Gleichzeitig warnt Brockmann aber davor, die Gefahren auf zwei Rädern zu unterschätzen. "Da kann jeder noch so kleine Fehler zum Unfall mit Verletzungen oder Todesfolge führen. Ich hätte deshalb lieber gehabt, dass neben der Schulung auch eine Prüfung verbindlich bleibt. Da muss muss man zeigen, dass man es wirklich kann. " Er rät Umsteigern, das eigene Können nie zu überschätzen und stets defensiv unterwegs zu sein.
"Ein Motorrad hat Besonderheiten und eine ganz andere Fahrdynamik als ein Auto", bestätigt Roland Dürr, Projektleiter Sicherheitstrainings bei der Verkehrswacht Ingolstadt. "Es gibt Verkehrsteilnehmer, die haben schon mit Pedelecs Schwierigkeiten. " Dürr ist die nun beschlossene Schulungsdauer zu kurz, da könne nicht alles Wichtige vermittelt werden. "Ich kann jedem nur zusätzlich ein Sicherheitstraining empfehlen. "

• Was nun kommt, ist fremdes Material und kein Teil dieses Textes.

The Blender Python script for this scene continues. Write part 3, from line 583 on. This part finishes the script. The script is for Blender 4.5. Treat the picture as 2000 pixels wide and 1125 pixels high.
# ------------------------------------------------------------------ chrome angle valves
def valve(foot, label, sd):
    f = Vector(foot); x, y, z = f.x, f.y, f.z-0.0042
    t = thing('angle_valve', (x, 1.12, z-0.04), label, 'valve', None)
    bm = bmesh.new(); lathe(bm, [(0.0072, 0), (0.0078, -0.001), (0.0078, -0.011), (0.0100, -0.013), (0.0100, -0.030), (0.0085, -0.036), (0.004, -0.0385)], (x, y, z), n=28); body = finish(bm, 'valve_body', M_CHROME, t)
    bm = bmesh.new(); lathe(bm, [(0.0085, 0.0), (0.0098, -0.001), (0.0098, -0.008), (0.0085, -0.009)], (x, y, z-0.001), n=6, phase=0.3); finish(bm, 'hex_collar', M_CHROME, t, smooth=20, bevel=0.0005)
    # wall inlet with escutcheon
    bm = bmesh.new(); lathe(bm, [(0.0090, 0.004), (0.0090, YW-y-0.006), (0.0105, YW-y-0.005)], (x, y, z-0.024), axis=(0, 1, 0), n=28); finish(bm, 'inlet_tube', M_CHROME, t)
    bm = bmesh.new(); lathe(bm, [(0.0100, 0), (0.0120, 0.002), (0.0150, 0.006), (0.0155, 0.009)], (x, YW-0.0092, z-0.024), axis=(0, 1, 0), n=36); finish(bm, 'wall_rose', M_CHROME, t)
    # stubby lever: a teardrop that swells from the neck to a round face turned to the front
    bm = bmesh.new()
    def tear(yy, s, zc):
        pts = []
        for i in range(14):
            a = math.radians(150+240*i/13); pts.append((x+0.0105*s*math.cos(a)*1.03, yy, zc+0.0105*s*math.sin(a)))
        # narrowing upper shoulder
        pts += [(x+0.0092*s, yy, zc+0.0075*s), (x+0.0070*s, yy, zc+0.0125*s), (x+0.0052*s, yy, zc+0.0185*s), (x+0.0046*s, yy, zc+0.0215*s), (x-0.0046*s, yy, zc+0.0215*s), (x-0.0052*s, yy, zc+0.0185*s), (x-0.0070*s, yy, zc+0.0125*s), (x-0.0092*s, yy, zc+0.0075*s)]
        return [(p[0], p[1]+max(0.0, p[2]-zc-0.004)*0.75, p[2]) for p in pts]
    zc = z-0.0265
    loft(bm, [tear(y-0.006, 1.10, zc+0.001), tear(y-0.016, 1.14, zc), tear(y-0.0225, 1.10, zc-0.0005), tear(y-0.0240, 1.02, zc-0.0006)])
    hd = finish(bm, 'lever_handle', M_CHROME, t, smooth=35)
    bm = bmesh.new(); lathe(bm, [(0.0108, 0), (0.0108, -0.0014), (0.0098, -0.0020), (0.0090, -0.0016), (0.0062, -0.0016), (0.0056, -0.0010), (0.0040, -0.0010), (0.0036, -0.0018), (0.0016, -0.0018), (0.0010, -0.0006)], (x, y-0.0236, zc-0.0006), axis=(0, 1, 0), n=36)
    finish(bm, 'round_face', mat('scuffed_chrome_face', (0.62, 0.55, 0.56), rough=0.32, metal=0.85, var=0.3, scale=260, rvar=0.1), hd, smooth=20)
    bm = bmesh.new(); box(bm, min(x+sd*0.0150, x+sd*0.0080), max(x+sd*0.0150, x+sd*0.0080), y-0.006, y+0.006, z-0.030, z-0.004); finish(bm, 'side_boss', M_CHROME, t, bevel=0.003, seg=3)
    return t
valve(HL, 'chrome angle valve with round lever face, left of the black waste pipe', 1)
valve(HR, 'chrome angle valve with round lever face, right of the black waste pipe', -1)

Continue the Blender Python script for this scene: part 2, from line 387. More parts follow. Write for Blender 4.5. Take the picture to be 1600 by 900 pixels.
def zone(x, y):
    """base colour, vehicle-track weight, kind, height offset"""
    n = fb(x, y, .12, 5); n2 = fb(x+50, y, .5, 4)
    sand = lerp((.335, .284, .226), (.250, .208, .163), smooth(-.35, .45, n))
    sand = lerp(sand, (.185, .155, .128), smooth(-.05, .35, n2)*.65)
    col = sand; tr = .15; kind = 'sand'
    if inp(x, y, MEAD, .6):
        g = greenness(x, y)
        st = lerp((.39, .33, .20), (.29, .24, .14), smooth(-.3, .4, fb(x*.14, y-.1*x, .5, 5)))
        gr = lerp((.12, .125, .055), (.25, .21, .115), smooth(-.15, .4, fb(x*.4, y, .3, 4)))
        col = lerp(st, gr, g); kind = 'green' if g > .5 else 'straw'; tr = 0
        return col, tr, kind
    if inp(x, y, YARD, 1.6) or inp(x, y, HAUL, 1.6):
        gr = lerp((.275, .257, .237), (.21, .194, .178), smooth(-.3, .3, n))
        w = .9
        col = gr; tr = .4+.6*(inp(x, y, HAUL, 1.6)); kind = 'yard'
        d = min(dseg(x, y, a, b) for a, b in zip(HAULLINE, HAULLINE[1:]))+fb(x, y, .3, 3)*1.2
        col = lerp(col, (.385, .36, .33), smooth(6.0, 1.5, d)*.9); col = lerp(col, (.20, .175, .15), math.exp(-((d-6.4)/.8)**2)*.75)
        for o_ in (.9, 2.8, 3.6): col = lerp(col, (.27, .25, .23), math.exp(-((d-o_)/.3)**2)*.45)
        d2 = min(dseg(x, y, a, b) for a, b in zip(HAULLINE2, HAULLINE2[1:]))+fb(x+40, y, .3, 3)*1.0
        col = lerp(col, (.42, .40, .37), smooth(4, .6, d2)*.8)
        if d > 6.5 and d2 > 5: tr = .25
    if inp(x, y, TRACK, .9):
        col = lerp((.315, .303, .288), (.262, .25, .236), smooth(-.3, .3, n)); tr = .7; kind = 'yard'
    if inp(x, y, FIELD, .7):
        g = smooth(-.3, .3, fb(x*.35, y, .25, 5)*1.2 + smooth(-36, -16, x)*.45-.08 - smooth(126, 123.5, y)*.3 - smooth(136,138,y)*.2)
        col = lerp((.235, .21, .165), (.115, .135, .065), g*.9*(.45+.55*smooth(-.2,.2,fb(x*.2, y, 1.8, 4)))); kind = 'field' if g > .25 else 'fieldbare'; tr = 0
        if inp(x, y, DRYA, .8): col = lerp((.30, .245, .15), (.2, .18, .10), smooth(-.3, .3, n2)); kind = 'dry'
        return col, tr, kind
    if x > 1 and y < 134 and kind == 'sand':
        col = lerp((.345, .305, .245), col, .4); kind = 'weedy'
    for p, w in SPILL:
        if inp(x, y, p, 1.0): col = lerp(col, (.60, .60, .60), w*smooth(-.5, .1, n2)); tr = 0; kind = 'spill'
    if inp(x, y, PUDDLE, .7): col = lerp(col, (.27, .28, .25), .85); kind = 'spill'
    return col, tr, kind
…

Unfälle mit Motorrädern und Rollern bis 125 Kubikmetern sind bisher kein großes Thema im Raum Ingolstadt, wie eine Nachfrage bei der Polizei ergab. Könnte sich das mit der Neuregelung demnächst ändern? "Die Entscheidung beruht auf der sorgfältigen Abwägung zwischen Verkehrssicherheit und Mobilitätsbedürfnissen der Bevölkerung", erklärt Bayerns Innenminister Joachim Herrmann (CSU) auf Anfrage unserer Zeitung. Er sieht die Option, auf ein stärker motorisiertes Zweirad umzusteigen, als Alternative im Großstadtverkehr oder effiziente Individuallösung auf dem Land. Durch die obligatorische Schulung in Theorie und Praxis "sehen wir auch die Verkehrssicherheit hinreichend gewährleistet", meint der Minister.
Der Alltag muss zeigen, wie die Lockerung sich auswirkt. Billig wird der Umstieg für Interessierte übrigens nicht. Selbst ohne Fahrprüfung dürfte die obligatorische Schulung geschätzt etwa 700 bis 800 Euro kosten. Andererseits könnten mehr Zweiräder Verkehr und Umwelt entlasten, denn sie brauchen weniger Platz, Parkraum und Sprit.